Before I explain my walking tips, I want to take a moment to try to get your mind right. You might think it’s altruistic and noble to sacrifice your health for the benefit of your family, employer, etc. Within our current culture, it is easy to get sucked into that mindset. In the end though, you will not be able to fulfill your responsibilities as a parent, spouse, employee, business owner, or friend if you are unhealthy, have low energy, or lack strength, stamina, and confidence. You must make your health a top priority, even if that means saying “No.” to some of the other activities that seem more important.

Put One Foot In Front Of The Other

Luckily, it is usually not necessary to choose between our health and the other demands of life. There are many ways to have our cake and eat it too. The best part is, all you have to do is walk. This might just be the ultimate exercise. It is inexpensive and can be done anywhere. You can walk alone, or with others. Heck, you can even make it into an epic quest as Steve from Nerd Fitness wrote in this great post on How To Walk To Mordor.

If you are trying to make a change in your life, but find it hard to get started, walking is the best solution.
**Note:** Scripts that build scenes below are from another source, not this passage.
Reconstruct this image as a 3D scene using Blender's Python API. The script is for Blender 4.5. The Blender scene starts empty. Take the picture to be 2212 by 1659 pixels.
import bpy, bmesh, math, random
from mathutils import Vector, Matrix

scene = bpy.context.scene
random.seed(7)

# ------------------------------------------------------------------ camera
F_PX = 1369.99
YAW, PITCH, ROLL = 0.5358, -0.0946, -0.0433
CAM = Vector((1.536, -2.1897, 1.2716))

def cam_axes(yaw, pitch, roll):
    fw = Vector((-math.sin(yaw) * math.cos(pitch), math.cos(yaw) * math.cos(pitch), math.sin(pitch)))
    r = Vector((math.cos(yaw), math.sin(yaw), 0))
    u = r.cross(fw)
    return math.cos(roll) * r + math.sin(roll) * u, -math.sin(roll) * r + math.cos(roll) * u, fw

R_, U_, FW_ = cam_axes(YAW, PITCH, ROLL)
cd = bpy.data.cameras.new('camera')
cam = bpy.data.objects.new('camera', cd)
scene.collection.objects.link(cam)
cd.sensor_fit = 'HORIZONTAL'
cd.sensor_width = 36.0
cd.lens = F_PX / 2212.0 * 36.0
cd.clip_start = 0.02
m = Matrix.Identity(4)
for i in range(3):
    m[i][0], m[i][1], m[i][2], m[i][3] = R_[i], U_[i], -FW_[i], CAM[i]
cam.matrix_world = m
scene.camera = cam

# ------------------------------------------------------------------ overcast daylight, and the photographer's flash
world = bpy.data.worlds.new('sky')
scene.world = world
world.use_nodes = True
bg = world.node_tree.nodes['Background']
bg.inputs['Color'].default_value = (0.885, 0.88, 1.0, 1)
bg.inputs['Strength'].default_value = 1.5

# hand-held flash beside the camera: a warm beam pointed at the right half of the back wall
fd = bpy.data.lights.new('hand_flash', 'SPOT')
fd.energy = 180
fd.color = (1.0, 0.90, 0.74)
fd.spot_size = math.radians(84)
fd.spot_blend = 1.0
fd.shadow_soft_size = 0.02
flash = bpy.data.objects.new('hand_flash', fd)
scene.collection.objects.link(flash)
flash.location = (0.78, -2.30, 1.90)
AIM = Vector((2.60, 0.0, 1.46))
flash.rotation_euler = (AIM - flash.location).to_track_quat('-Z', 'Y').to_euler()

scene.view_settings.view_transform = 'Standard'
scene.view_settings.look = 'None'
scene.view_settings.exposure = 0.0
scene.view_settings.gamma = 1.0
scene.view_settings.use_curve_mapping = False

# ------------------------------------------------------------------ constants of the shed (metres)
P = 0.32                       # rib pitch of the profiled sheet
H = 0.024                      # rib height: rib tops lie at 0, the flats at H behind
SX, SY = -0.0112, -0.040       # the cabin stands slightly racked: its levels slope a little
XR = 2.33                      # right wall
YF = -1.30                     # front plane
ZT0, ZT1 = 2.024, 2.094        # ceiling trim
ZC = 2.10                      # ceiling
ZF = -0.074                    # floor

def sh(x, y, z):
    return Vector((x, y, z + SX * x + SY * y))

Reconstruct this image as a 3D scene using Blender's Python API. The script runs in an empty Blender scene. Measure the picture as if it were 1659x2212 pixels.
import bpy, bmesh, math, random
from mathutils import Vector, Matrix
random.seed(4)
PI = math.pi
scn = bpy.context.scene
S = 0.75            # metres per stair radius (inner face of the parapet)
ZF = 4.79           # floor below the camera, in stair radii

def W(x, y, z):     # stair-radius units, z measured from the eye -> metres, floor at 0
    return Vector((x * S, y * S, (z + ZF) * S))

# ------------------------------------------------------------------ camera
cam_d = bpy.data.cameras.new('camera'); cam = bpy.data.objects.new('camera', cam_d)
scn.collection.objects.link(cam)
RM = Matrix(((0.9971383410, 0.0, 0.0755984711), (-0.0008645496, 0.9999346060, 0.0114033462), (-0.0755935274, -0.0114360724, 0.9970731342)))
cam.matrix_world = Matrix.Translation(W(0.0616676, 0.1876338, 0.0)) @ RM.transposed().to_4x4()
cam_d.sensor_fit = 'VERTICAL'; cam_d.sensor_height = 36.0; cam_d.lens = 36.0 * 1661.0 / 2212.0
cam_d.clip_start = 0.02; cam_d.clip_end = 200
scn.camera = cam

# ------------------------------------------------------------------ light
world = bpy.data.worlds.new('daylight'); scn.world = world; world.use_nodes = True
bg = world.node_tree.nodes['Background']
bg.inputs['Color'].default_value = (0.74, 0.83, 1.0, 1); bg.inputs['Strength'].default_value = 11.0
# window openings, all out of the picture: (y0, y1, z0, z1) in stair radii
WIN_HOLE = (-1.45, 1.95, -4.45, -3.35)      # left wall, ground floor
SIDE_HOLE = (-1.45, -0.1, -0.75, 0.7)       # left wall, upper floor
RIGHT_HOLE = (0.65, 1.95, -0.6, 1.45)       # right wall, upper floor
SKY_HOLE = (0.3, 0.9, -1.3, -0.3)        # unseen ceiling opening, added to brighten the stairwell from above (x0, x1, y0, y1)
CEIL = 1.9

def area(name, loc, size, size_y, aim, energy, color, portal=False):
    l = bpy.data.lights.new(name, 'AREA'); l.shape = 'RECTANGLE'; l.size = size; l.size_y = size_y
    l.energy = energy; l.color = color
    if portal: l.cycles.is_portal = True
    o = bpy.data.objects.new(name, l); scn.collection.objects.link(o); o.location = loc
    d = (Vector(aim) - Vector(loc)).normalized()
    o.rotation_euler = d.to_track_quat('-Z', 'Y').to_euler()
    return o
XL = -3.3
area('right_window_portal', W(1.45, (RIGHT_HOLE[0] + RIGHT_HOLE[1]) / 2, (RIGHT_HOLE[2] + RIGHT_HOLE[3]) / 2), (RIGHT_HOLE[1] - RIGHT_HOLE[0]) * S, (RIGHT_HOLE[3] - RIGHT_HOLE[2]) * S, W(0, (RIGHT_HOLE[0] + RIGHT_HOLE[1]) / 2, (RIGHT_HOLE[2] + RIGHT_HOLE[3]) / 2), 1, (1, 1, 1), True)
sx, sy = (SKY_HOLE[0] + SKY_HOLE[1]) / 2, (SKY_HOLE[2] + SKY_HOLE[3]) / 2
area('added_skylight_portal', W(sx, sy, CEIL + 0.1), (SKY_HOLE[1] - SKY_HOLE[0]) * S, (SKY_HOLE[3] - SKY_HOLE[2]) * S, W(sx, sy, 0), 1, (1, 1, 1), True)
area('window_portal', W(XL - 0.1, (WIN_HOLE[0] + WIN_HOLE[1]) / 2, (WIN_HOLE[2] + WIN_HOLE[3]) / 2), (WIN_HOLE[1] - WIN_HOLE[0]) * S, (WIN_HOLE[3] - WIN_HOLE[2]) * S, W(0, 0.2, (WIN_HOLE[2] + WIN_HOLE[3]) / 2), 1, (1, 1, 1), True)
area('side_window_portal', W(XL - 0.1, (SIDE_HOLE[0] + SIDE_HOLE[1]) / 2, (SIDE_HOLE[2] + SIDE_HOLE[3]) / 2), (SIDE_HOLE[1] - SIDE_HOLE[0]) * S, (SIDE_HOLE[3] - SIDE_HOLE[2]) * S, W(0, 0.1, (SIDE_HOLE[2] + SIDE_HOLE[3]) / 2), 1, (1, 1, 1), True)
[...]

Not only is it the most natural and simple form of exercise, but it is also a great metaphor for change as Kris Kringle explains to the Winter Warlock (C’mon you know the words):

3 Ways To Fit Walking Into Your Busy Schedule

Without further ado, here are three very simple and creative ways to integrate walking with other daily activities:

Morning Walk

1. Walk to/from work – Lace up your comfy shoes, allow a few extra minutes, and you will arrive at work feeling energized and ready to take on the day. You might think this will leave you feeling tired, but it will have the opposite effect. The fresh air and low intensity effort will wake you up and clear your mind. Not only that, you will also save gas money and reduce air pollution. What could be better?

Safety is an important consideration with this activity. I do not want you to walk on a busy street without a sidewalk or during unsafe weather conditions, but if you happen to live within a few miles of the office and can follow a well-lit pathway, I highly recommend this mode of transportation. Start a trend and encourage your co-workers to do it too. Maybe if some folks live too far, or in an unsafe area, they can all drive to one safe location and walk together from there. Be the change. Set the example.

2. Hold walking meetings – Rather than huddling around a desk, conduct your meeting while you stroll around the office/factory or the area surrounding it. This is ideal for one-on-one or small group meetings that do not require extensive use of computers, projectors, etc. See if you can get the boss to buy in and make it a company-wide effort. At a minimum, I recommend letting the boss know what you are up to. That way, you won’t be viewed as a slacker who is always wandering around. Your co-workers might think it is strange at first, but once they see a few others doing it, they will want to join in.

If the boss won’t allow walking meetings, try to organize a lunchtime walking group. This could be something that makes your company’s culture more attractive to new workers, improves productivity and morale, increases staff retention, and decreases healthcare costs.

Woman who walks alone

3. Walk during your child’s activities – If your kids are anything like mine, you spend a great deal of time sitting around during your child’s activities. For example, you might be sitting in the bleachers, a lawn chair, or your car while your child practices a sport or takes music lessons. Maybe he/she is involved in a travelling team with weekend tournaments. Rather than sit during this time, get up and walk. Do laps around the field or gym.

Especially during the travelling activities, explore a new area on foot to see if you can find a nice park, coffee shop, trail, etc. Invite other parents to join you. Even if they say no at first, keep trying. Tell them about how much better you feel after your walk. Tell them about the amazing things you saw or did. I’ll wager a few of them will eventually join in.